For our examples imagine nums represents the heights of players on a team.
We want them in ascending order from shortest to tallest.
Bubble Sort
From left moving right compare two players at a time swapping if the left player is taller than the right. Repeat this process until you reach the end. If you reach the end and you made any swaps then repeat as you can't be certain the entire list is sorted.
In other words repeat looking at the entire list and swapping until you can go from the start to end without any swaps.
- Start at index 0 of list.
- If left is larger than right swap them and flag as unsorted
nums = [20, 13, 3, 3, 4, 5, 1, 2, 8, 7, 9, 0, 11]
def bubble_sort(nums):
sorted = False
while not sorted:
sorted = True
for i in range(len(nums) - 1):
if nums[i] > nums[i + 1]:
sorted = False
nums[i], nums[i + 1] = nums[i + 1], nums[i]
return nums
print('Bubble Sort:')
print(bubble_sort(nums))
# time:
# O(n²) where n is the length of nums.
# This is because, in the worst-case scenario (e.g., the list is in reverse order),
# the algorithm may require up to n - 1 passes, and during each pass, the inner loop may run up to n - 1 times.
# This results in approximately n * (n - 1) / 2 comparisons and potential swaps, which simplifies to O(n²).
# space:
# O(1)
# The sorting is done in-place. No extra data structures are used, just a few variables.
Selection Sort
Beginning from the start of the list and moving right mark the position of the shortest player. Once you reach the end, if the marked player isn't the one you started with(the beginning of the list) swap them their positions(indexes).

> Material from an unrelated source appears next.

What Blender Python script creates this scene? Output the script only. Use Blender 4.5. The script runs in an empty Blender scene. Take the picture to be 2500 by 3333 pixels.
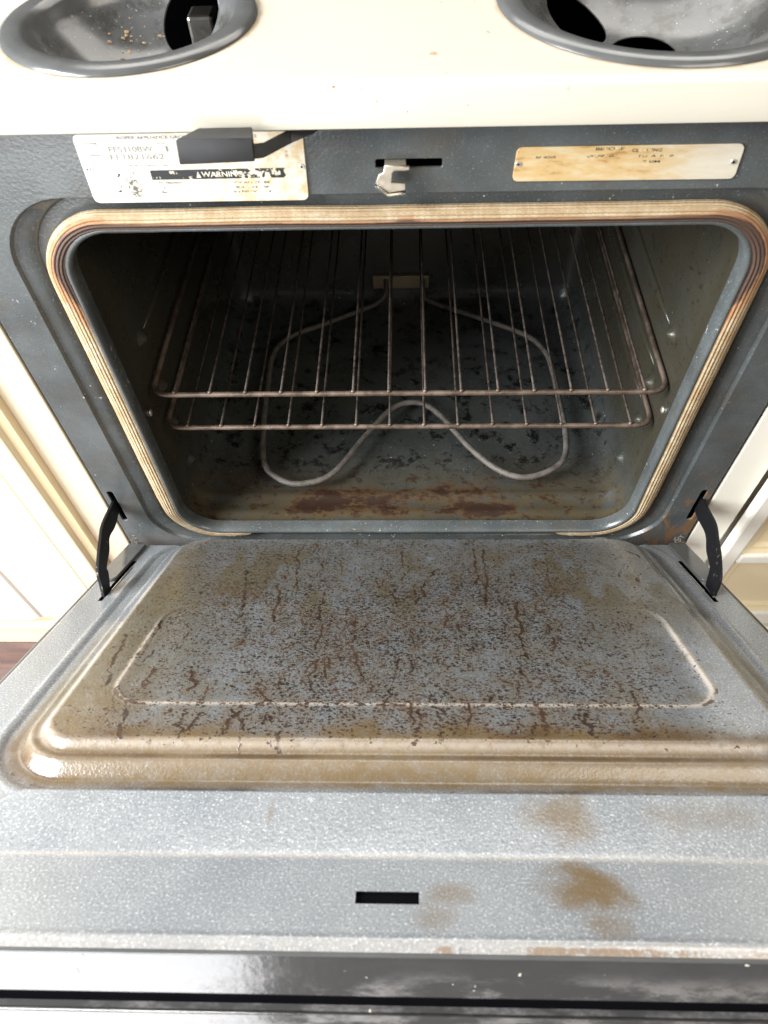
import bpy, bmesh, math, random
import numpy as np
from mathutils import Vector, Matrix, Euler

SC = bpy.context.scene
COL = SC.collection
rnd = random.Random(7)

# ------------------------------------------------------------------ camera
pitch, yaw, roll = 0.953630076, -0.0499728747, -0.0425236585
cp, sp, cy, sy = math.cos(pitch), math.sin(pitch), math.cos(yaw), math.sin(yaw)
fwd = Vector((sy * cp, cy * cp, -sp))
rt0 = Vector((cy, -sy, 0.0))
up0 = rt0.cross(fwd)
rt = math.cos(roll) * rt0 + math.sin(roll) * up0
up = -math.sin(roll) * rt0 + math.cos(roll) * up0
cam_data = bpy.data.cameras.new('camera')
cam = bpy.data.objects.new('camera', cam_data)
COL.objects.link(cam)
M = Matrix((rt, up, -fwd)).transposed().to_4x4()
M.translation = Vector((0.0001, -0.518815, 1.1175))
cam.matrix_world = M
cam_data.sensor_fit = 'VERTICAL'
cam_data.sensor_height = 24.0
cam_data.lens = 24.0 * 2268.42 / 3333.0
cam_data.clip_start = 0.02
cam_data.clip_end = 60
cam_data.dof.use_dof = True
cam_data.dof.focus_distance = 0.86
cam_data.dof.aperture_fstop = 6.5
SC.camera = cam

# ------------------------------------------------------------------ world, lamps, exposure
W = bpy.data.worlds.new('World')
SC.world = W
W.use_nodes = True
bgn = W.node_tree.nodes['Background']
bgn.inputs[0].default_value = (0.97, 0.98, 1.0, 1)
bgn.inputs[1].default_value = 0.04


def area(name, loc, target, sx, sy_, power, color):
    d = bpy.data.lights.new(name, 'AREA')
    d.shape = 'RECTANGLE'
    d.size, d.size_y, d.energy, d.color = sx, sy_, power, color
    o = bpy.data.objects.new(name, d)
    COL.objects.link(o)
    o.location = loc
    o.rotation_euler = (Vector(target) - Vector(loc)).to_track_quat('-Z', 'Y').to_euler()
    return o


area('window_light', (-1.45, -0.62, 1.42), (0.1, -0.12, 0.52), 1.0, 1.2, 122, (0.95, 0.98, 1.0))
area('low_left_fill', (-0.80, -1.70, 0.35), (-0.1, 0, 0.45), 0.95, 0.64, 21, (0.97, 0.98, 1.0))  # unseen low lamp, added and sized to brighten cabinets and end trim
area('warm_right_fill', (0.95, -1.00, 1.95), (0.25, -0.1, 0.45), 0.9, 0.9, 15, (1.0, 0.91, 0.78))  # no fixture known; warm fill added for the right cabinet and flange
area('door_sheen_fill', (0.05, 0.46, 1.52), (0.0, -0.45, 0.62), 1.2, 0.45, 8, (1.0, 0.96, 0.90))  # unseen lamp above the stove, added and shaped for the door's sheen
SC.view_settings.view_transform = 'Standard'
SC.view_settings.look = 'None'
SC.view_settings.exposure = 0.12
SC.view_settings.gamma = 1.0
SC.view_settings.use_curve_mapping = False
SC.cycles.max_bounces = 8


# ------------------------------------------------------------------ node helpers
def new_mat(name):
    m = bpy.data.materials.new(name)
    m.use_nodes = True
    return m, m.node_tree, m.node_tree.nodes['Principled BSDF']


def setin(nt, sock, v):
    if isinstance(v, bpy.types.NodeSocket):
        nt.links.new(v, sock)
    elif v is not None:
        if isinstance(v, (tuple, list)) and len(v) == 3 and sock.type == 'RGBA':
            v = (*v, 1.0)
        sock.default_value = v


def coords(nt, scale=None, loc=None):
    o = nt.nodes.new('ShaderNodeTexCoord').outputs['Object']
    if scale is not None or loc is not None:
        mp = nt.nodes.new('ShaderNodeMapping')
        nt.links.new(o, mp.inputs[0])
        if scale is not None:
            mp.inputs['Scale'].default_value = scale
        if loc is not None:
            mp.inputs['Location'].default_value = loc
        o = mp.outputs[0]
    return o


def noise(nt, scale, detail=3.0, rough=0.5, vec=None, dist=0.0):
    n = nt.nodes.new('ShaderNodeTexNoise')
    n.inputs['Scale'].default_value = scale
    n.inputs['Detail'].default_value = detail
    n.inputs['Roughness'].default_value = rough
    n.inputs['Distortion'].default_value = dist
    nt.links.new(vec if vec is not None else coords(nt), n.inputs['Vector'])
    return n.outputs['Fac']


def voro(nt, scale, vec=None):
    n = nt.nodes.new('ShaderNodeTexVoronoi')
    n.inputs['Scale'].default_value = scale
    nt.links.new(vec if vec is not None else coords(nt), n.inputs['Vector'])
    return n


def mth(nt, op, a, b=None, clamp=False):
    n = nt.nodes.new('ShaderNodeMath')
    n.operation = op
    n.use_clamp = clamp
    setin(nt, n.inputs[0], a)
    setin(nt, n.inputs[1], b)
    return n.outputs[0]


def step(nt, v, lo, hi, out0=0.0, out1=1.0):
    n = nt.nodes.new('ShaderNodeMapRange')
    n.interpolation_type = 'SMOOTHSTEP'
    setin(nt, n.inputs[0], v)
    n.inputs[1].default_value, n.inputs[2].default_value = lo, hi
    n.inputs[3].default_value, n.inputs[4].default_value = out0, out1
    return n.outputs[0]


def mix(nt, f, a, b):
    n = nt.nodes.new('ShaderNodeMix')
    n.data_type = 'RGBA'
    setin(nt, n.inputs[0], f)
    setin(nt, n.inputs[6], a)
    setin(nt, n.inputs[7], b)
    return n.outputs[2]


def bump(nt, bsdf, h, strength, dist):
    n = nt.nodes.new('ShaderNodeBump')
    n.inputs['Strength'].default_value = strength
    n.inputs['Distance'].default_value = dist
    setin(nt, n.inputs['Height'], h)
    nt.links.new(n.outputs[0], bsdf.inputs['Normal'])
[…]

Repeat this process moving from left to right until you've gone through the entire list of players.
nums = [20, 13, 3, 3, 4, 5, 1, 2, 8, 7, 9, 0, 11]
def selection_sort(nums):
for i in range(len(nums)):
min = i
for j in range(i + 1, len(nums)):
if nums[j] < nums[min]:
min = j
if min != i:
nums[min], nums[i] = nums[i], nums[min]
return nums
print('Selection Sort:')
print(selection_sort(nums))
# time:
# O(n²) where n is the length of nums.
# For each iteration of the outer loop, the inner loop runs up to n - i - 1 times to find the minimum.
# So the total number of comparisons is approximately:
# n + (n-1) + (n-2) + ... + 1 = n(n-1)/2, which simplifies to O(n²).
# space:
# O(1)
# The sorting is done in-place, using only a few variables for tracking indices (i, j, min).
# There is no additional memory allocation based on input size.
Insertion Sort
Starting from the left moving right take two players at a time. If the player on the right is taller than the one on the left then swap them.
Then move left(toward the start of the list) & repeat the evaluation of left & right players swapping if necessary.
Repeat this process until you reach the end of the list and the list should then be sorted.
nums = [20, 13, 3, 3, 4, 5, 1, 2, 8, 7, 9, 0, 11]
def insertion_sort(nums):
for i in range(1, len(nums)):
while nums[i-1] > nums[i] and i > 0:
nums[i], nums[i-1] = nums[i-1], nums[i]
i -= 1
return nums
print('Insertion Sort:')
print(insertion_sort(nums))
# time:
# O(n²) where n is the length of nums.
# Happens when the input list is in reverse order.
# Each new element needs to be compared and shifted past all previous elements.
# space:
# O(1)
# Sorting is done in-place using constant extra space (val and loop variables).
Merge Sort
Create two functions, one to merge and the other to merge & sort. Merge sort will return an list if it's less than 2 items long. If it's longer, it'll split the list in the middle and then recursively call itself on both half's. Lastly it merges both halves. It indexes both halves and takes the smaller of each index while there are any items left in both halves. Before returning the merged halves it takes whats left of both left and right halves in the list.
nums = [20, 13, 3, 3, 4, 5, 1, 2, 8, 7, 9, 0, 11]
def merge_sort(arr):
if len(arr) < 2:
return arr
m = len(arr) // 2
l = arr[:m]
r = arr[m:]
return merge(merge_sort(l), merge_sort(r))
def merge(left, right):
res = []
l = r = 0
while l < len(left) and r < len(right):
if left[l] < right[r]:
res.append(left[l])
l += 1
else:
res.append(right[r])
r += 1
res.extend(left[l:])
res.extend(right[r:])
return res
print('Merge Sort:')
print(merge_sort(nums))
# time:
# O(n log n)
# The list is recursively split in half each time — this takes log n levels of recursion.
# At each level, the merge() function processes all n elements to combine the sorted halves.
# So, you have log n levels × n work per level ⇒ O(n log n)
# space:
# O(n)
# At each level of merging, new lists (res) are created to store sorted results.
# Since you're not sorting in place and you're combining sublists,
# the extra space used overall is proportional to the number of elements — O(n).
Conclusion
Although modern programming languages have helpers which can sort lists for us knowing how to implement these ourselves gives us a deep understanding of DSAs.
Specifically, a deeper understanding of Big O can be attained by understanding how our algorithms behave given inputs of larger lengths.
| Algorithm | Best Case Time | Worst Case Time | Average Case Time | Space Complexity | Stable? | Notes |
|---|---|---|---|---|---|---|
| Bubble Sort | O(n) | O(n²) | O(n²) | O(1) | ✅ Yes | Efficient only if nearly sorted |
| Selection Sort | O(n²) | O(n²) | O(n²) | O(1) | ❌ No | Always scans the full list, even if sorted |
| Insertion Sort | O(n) | O(n²) | O(n²) | O(1) | ✅ Yes | Great for small or mostly-sorted lists |
| Merge Sort | O(n log n) | O(n log n) | O(n log n) | O(n) | ✅ Yes | Consistent performance, uses extra space |